Cuban-born artist Angel Delgado, who spent prison time for a performance in a Cuban gallery, was already based in Las Vegas, exhibiting works on themes of liberty and oppression at Amanda Harris Gallery of Contemporary Art. Tracy enlisted Las Vegas-based curator and writer Emmanuel Ortega, and together they met with Delgado to map out a plan.

The resulting exhibit, Through Windows, Through Curtains, Call on Us: Contemporary Cuban Art at UNLV’s Donna Beam Fine Art Gallery, brings together the work of four notable artists whose international reach reflects life inside and outside Cuba, throwing light on the artistic merits of a place largely cut off from the rest of world.

As expected, the show has a heavy political thrust. It actively embodies the experience through works that reveal a beautiful collective soul and testament of spirit in the face of surveillance, isolation, shortages, shaky trust and departures of friends and family, all defining so much of Cuban culture in recent decades.

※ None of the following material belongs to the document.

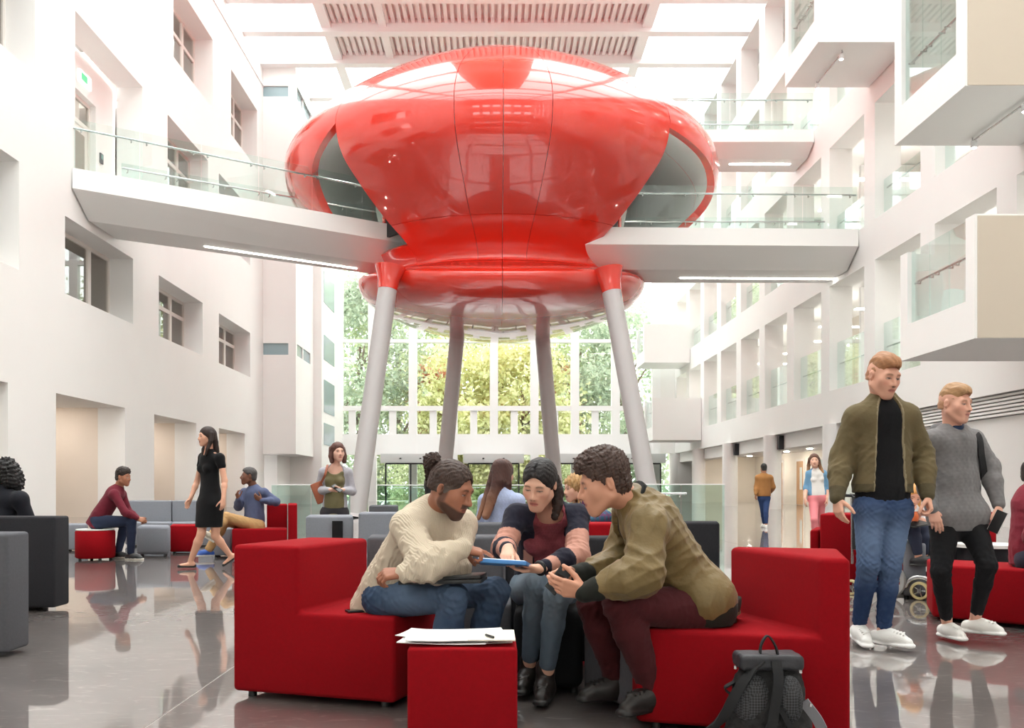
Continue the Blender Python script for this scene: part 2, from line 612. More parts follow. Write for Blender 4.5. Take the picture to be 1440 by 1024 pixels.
# ground floor on the right: columns, soffit, corridor
for k in range(5):
    y = 37.4 + 8.2 * k
    o = struct(disc('column_%d' % (k + 1), (XR + 0.05, y), 0.42, 0.0, 3.5, M['wall'], None, 32))
bm = bmesh.new()
add_box(bm, XR + TR + 0.3, 19.2, 37, 70, 3.1, 3.3)
add_box(bm, XR + 0.35, XR + TR + 0.3, 37, 70, 2.85, 3.5)
ceiling_low = struct(obj_bm('ceiling_corridor', bm, M['wall']))
bm = bmesh.new()
add_box(bm, 18.0, 18.2, 37, 70, 0, 3.1)
add_box(bm, XR + 0.6, 18.0, 66.0, 66.2, 0, 3.1)
wall_corr = struct(obj_bm('wall_corridor', bm, M['wall_warm']))
nd = [1]


def glazed_door(x, y0, y1, zt, frame, leafmat):
    nd[0] += 1
    o = struct(empty('door_%d' % nd[0], (x, y0, 0)))
    bm = bmesh.new()
    add_box(bm, x - 0.06, x, y0, y0 + 0.12, 0, zt)
    add_box(bm, x - 0.06, x, y1 - 0.12, y1, 0, zt)
    add_box(bm, x - 0.06, x, y0 + 0.12, y1 - 0.12, zt - 0.14, zt)
    obj_bm('frame', bm, frame, o)
    box('leaf', x - 0.05, x - 0.01, y0 + 0.12, y1 - 0.12, 0.02, zt - 0.14, leafmat, o)
    return o


pane_w = plain('bright_glazed_panel', (222, 232, 230), 0.12)
for (y0, y1, mat) in ((47.5, 49.2, pane_w), (50.5, 53.2, pane_w), (40.5, 43.0, pane_w), (44.2, 45.8, pane_w), (55.5, 57.0, M['wood']), (59.5, 61.5, M['wood']), (62.6, 64.0, M['wood'])):
    o = glazed_door(18.0, y0, y1, 2.7, M['window_frame'], mat)
    if mat is M['wood']:
        box('vision_pane', 17.94, 17.95, y0 + 0.35, y0 + 0.75, 0.9, 2.2, pane_w, o)
    else:
        tube('handle', [(17.92, y0 + 0.25, 0.8), (17.92, y0 + 0.25, 1.5)], 0.025, M['dark_metal'], o, 6)
lampm = plain('corridor_lamp', (255, 248, 235), 0.5, emit=(255, 246, 230), estr=80)
for k in range(7):
    for x in (15.2, 16.8):
        disc('downlight', (x, 39.0 + 4.0 * k), 0.14, 3.07, 3.1, lampm, ceiling_low, 14)
ex = empty('exit_sign', (17.0, 46.2, 2.75), 'small pale green exit sign hung in the right corridor above the brown jacket man', 'sign')
box('sign_case', 16.6, 17.2, 46.1, 46.16, 2.65, 2.95, plain('sign_pale', (210, 235, 225), 0.4, emit=(190, 240, 220), estr=0.8), ex)
tube('hanger', [(16.9, 46.13, 2.95), (16.9, 46.13, 3.1)], 0.015, M['chrome'], ex, 6)
# speakers on the far columns
for (y, zz, lb) in ((45.6, 3.0, 'nearer small dark speaker under the soffit beside a white column'), (53.8, 3.0, 'farther small dark speaker under the soffit beside a white column')):
    o = empty('wall_speaker', (XR + 0.2, y - 0.7, zz), lb, 'speaker', 'speakers beside the columns')
    box('speaker_case', XR + 0.1, XR + 0.35, y - 0.85, y - 0.55, zz - 0.2, zz + 0.45, M['dark_metal'], o, 0.02)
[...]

Angel Delgado's "Outside Also"

The tone is immediately set with a monitor at the gallery entrance showing live surveillance of Delgado’s “Outside Also” in the next room: four doors with locks and peepholes connected vertically into a square, allowing viewers to peer into the confined and suffocating space—neighbors looking at neighbors under the larger voice of government.

From there, it’s a plunge into installations, paintings, digital videos and mixed-media sculptures of emotional, visceral and intellectual heft. Ariel Orozco’s “Cuba Libre” takes over the gallery’s loft with sprawling islands of drinking glasses filled with desert sand designed to ignite geopolitical reflection, creating trepidation in those who walk through. Sandra Ramos’ beguiling animated videos of evolving sequences feature an illustrated Alice from Through the Looking Glass, observing and participating in her own peculiar island wonderland where Columbus, Uncle Sam, Lenin and Marx have played a role.

Sandra Ceballos’ digital prints present pop culture’s indomitable characters: a video-game heroine emerges in a watery effect, and superhero types stand formidable against a backdrop of political-based scrawl referencing Marx and Lenin. Delgado’s wall installation of neatly hung pristine toilet seats, each marked with a door knob, cabinet handle, peephole or door knocker, directly references his arrest after defecating on a communist newspaper at a 1990 art exhibit in Havana, protesting increasing government censorship.

“We wanted to consider the idea of having different perspectives from different parts of the world,” Ortega says, citing Guantanamo-born Ceballos, who still lives in Cuba; Havana-born Delgado; Sancti Spiritus-born Orozco, who lives in Mexico; and Havana-born Ramos, who lives in Havana and Miami. “A lot of these artists met and talked and shared exhibition spaces in Cuba, in Mexico and in the U.S., starting from the ’90s, so in a way this is a school of ’90s artists that are influencing a new generation of artists that are coming from Cuba.”

For viewers, it delivers what Tracy had hoped for: a window into a culture rich with creative and intellectual perseverance under great economic and political strain.

Through Windows, Through Curtains, Call on Us: Contemporary Cuban Art Through November 14; Monday-Friday, 9 a.m.-5 p.m. Donna Beam Fine Art Gallery, 702-895-3893.